◆ **DATA SEGMENT**
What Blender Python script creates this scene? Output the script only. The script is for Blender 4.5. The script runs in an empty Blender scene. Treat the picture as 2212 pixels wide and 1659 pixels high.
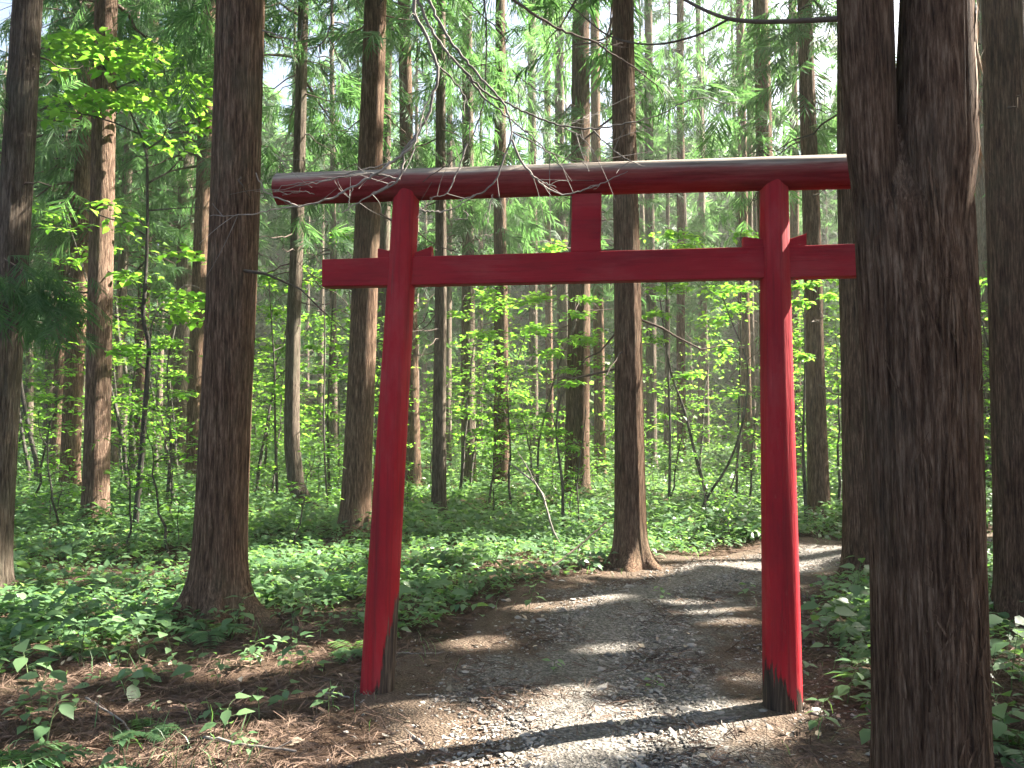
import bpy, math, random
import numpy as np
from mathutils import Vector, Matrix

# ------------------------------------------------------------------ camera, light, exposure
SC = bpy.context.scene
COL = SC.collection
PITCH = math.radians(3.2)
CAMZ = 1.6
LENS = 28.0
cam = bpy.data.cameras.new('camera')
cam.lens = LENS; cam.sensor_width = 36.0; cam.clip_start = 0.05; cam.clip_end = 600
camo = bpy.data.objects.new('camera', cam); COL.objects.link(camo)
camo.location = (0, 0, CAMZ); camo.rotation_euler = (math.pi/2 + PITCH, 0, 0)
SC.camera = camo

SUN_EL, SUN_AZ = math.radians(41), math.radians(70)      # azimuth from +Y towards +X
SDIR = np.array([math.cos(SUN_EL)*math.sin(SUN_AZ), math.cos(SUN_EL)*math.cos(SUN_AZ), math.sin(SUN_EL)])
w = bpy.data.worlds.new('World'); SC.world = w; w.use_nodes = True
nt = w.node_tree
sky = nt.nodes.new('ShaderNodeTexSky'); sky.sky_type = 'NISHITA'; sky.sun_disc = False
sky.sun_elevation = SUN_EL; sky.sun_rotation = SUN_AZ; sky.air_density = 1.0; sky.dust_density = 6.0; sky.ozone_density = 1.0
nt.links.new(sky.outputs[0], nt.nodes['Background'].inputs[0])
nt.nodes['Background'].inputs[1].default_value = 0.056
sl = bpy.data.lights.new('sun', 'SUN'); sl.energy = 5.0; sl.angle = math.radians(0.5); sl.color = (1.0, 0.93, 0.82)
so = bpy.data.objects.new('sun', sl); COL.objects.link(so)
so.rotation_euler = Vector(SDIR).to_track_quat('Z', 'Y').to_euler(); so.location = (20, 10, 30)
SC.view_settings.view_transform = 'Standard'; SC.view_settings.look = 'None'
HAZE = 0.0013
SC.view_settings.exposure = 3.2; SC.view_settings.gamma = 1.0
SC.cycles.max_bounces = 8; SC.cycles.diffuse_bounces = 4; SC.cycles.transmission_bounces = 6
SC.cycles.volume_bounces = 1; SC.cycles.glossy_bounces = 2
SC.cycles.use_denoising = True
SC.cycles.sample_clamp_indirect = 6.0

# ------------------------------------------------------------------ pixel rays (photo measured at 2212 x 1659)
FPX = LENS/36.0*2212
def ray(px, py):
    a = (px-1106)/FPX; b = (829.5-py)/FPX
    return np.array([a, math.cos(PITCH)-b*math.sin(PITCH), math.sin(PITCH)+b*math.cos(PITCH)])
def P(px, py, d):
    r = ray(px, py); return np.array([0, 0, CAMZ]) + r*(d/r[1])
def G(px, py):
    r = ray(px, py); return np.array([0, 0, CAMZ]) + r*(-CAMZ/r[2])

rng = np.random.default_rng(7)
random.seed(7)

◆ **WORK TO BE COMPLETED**
Repeat the lines above, starting at the first and stopping after the line that holds "from mathutils import Vector, Matrix", with the pictures left out.

◆ **COMPLETE OUTPUT**
What Blender Python script creates this scene? Output the script only. The script is for Blender 4.5. The script runs in an empty Blender scene. Treat the picture as 2212 pixels wide and 1659 pixels high.
import bpy, math, random
import numpy as np
from mathutils import Vector, Matrix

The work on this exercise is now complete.